> _PROBLEM TO WORK ON_:
Write out the whole listing again, exactly.

> _DATASET EXCERPT_:
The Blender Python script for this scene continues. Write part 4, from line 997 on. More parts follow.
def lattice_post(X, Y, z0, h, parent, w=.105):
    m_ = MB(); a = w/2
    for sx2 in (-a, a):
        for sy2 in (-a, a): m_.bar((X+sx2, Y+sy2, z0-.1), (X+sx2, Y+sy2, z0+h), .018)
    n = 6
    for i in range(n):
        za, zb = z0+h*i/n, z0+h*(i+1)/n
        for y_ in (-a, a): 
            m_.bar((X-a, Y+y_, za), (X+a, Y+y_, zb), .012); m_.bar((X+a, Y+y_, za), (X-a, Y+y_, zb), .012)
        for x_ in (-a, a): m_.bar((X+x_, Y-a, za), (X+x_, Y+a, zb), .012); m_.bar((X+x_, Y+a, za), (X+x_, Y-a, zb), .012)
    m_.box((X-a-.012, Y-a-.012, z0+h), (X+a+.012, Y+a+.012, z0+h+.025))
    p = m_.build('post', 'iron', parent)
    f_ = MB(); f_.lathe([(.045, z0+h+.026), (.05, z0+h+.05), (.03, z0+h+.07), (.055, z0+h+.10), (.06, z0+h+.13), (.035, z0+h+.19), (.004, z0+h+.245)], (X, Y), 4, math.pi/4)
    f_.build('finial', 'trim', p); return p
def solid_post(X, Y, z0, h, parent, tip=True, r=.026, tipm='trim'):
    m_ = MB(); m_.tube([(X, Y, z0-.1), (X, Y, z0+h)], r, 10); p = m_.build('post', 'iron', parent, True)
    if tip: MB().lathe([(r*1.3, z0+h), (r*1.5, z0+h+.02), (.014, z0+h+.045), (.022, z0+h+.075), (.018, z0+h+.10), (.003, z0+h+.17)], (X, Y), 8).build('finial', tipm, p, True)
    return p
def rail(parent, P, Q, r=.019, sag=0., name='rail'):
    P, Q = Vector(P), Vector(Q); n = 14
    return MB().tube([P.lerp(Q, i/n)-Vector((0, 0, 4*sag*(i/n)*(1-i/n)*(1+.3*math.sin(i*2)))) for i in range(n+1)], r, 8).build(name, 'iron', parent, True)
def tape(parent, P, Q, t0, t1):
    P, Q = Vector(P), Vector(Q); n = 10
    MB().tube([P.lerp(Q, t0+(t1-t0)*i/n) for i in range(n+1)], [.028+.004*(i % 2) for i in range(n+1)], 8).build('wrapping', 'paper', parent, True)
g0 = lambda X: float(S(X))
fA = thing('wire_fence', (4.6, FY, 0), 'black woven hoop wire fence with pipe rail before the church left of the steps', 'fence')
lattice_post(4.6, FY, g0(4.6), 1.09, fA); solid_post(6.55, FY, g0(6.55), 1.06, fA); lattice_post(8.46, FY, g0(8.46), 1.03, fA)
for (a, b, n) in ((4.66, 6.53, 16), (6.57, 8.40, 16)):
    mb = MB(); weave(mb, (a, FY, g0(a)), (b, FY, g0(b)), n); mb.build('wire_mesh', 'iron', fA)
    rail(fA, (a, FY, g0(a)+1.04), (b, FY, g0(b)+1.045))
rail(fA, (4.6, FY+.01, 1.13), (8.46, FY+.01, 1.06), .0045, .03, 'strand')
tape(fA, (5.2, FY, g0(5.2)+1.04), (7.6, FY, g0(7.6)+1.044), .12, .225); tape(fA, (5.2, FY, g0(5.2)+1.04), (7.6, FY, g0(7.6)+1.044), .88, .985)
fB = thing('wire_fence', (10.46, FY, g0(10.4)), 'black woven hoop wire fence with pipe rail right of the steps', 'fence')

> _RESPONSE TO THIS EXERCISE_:
The Blender Python script for this scene continues. Write part 4, from line 997 on. More parts follow.
def lattice_post(X, Y, z0, h, parent, w=.105):
    m_ = MB(); a = w/2
    for sx2 in (-a, a):
        for sy2 in (-a, a): m_.bar((X+sx2, Y+sy2, z0-.1), (X+sx2, Y+sy2, z0+h), .018)
    n = 6
    for i in range(n):
        za, zb = z0+h*i/n, z0+h*(i+1)/n
        for y_ in (-a, a): 
            m_.bar((X-a, Y+y_, za), (X+a, Y+y_, zb), .012); m_.bar((X+a, Y+y_, za), (X-a, Y+y_, zb), .012)
        for x_ in (-a, a): m_.bar((X+x_, Y-a, za), (X+x_, Y+a, zb), .012); m_.bar((X+x_, Y+a, za), (X+x_, Y-a, zb), .012)
    m_.box((X-a-.012, Y-a-.012, z0+h), (X+a+.012, Y+a+.012, z0+h+.025))
    p = m_.build('post', 'iron', parent)
    f_ = MB(); f_.lathe([(.045, z0+h+.026), (.05, z0+h+.05), (.03, z0+h+.07), (.055, z0+h+.10), (.06, z0+h+.13), (.035, z0+h+.19), (.004, z0+h+.245)], (X, Y), 4, math.pi/4)
    f_.build('finial', 'trim', p); return p
def solid_post(X, Y, z0, h, parent, tip=True, r=.026, tipm='trim'):
    m_ = MB(); m_.tube([(X, Y, z0-.1), (X, Y, z0+h)], r, 10); p = m_.build('post', 'iron', parent, True)
    if tip: MB().lathe([(r*1.3, z0+h), (r*1.5, z0+h+.02), (.014, z0+h+.045), (.022, z0+h+.075), (.018, z0+h+.10), (.003, z0+h+.17)], (X, Y), 8).build('finial', tipm, p, True)
    return p
def rail(parent, P, Q, r=.019, sag=0., name='rail'):
    P, Q = Vector(P), Vector(Q); n = 14
    return MB().tube([P.lerp(Q, i/n)-Vector((0, 0, 4*sag*(i/n)*(1-i/n)*(1+.3*math.sin(i*2)))) for i in range(n+1)], r, 8).build(name, 'iron', parent, True)
def tape(parent, P, Q, t0, t1):
    P, Q = Vector(P), Vector(Q); n = 10
    MB().tube([P.lerp(Q, t0+(t1-t0)*i/n) for i in range(n+1)], [.028+.004*(i % 2) for i in range(n+1)], 8).build('wrapping', 'paper', parent, True)
g0 = lambda X: float(S(X))
fA = thing('wire_fence', (4.6, FY, 0), 'black woven hoop wire fence with pipe rail before the church left of the steps', 'fence')
lattice_post(4.6, FY, g0(4.6), 1.09, fA); solid_post(6.55, FY, g0(6.55), 1.06, fA); lattice_post(8.46, FY, g0(8.46), 1.03, fA)
for (a, b, n) in ((4.66, 6.53, 16), (6.57, 8.40, 16)):
    mb = MB(); weave(mb, (a, FY, g0(a)), (b, FY, g0(b)), n); mb.build('wire_mesh', 'iron', fA)
    rail(fA, (a, FY, g0(a)+1.04), (b, FY, g0(b)+1.045))
rail(fA, (4.6, FY+.01, 1.13), (8.46, FY+.01, 1.06), .0045, .03, 'strand')
tape(fA, (5.2, FY, g0(5.2)+1.04), (7.6, FY, g0(7.6)+1.044), .12, .225); tape(fA, (5.2, FY, g0(5.2)+1.04), (7.6, FY, g0(7.6)+1.044), .88, .985)
fB = thing('wire_fence', (10.46, FY, g0(10.4)), 'black woven hoop wire fence with pipe rail right of the steps', 'fence')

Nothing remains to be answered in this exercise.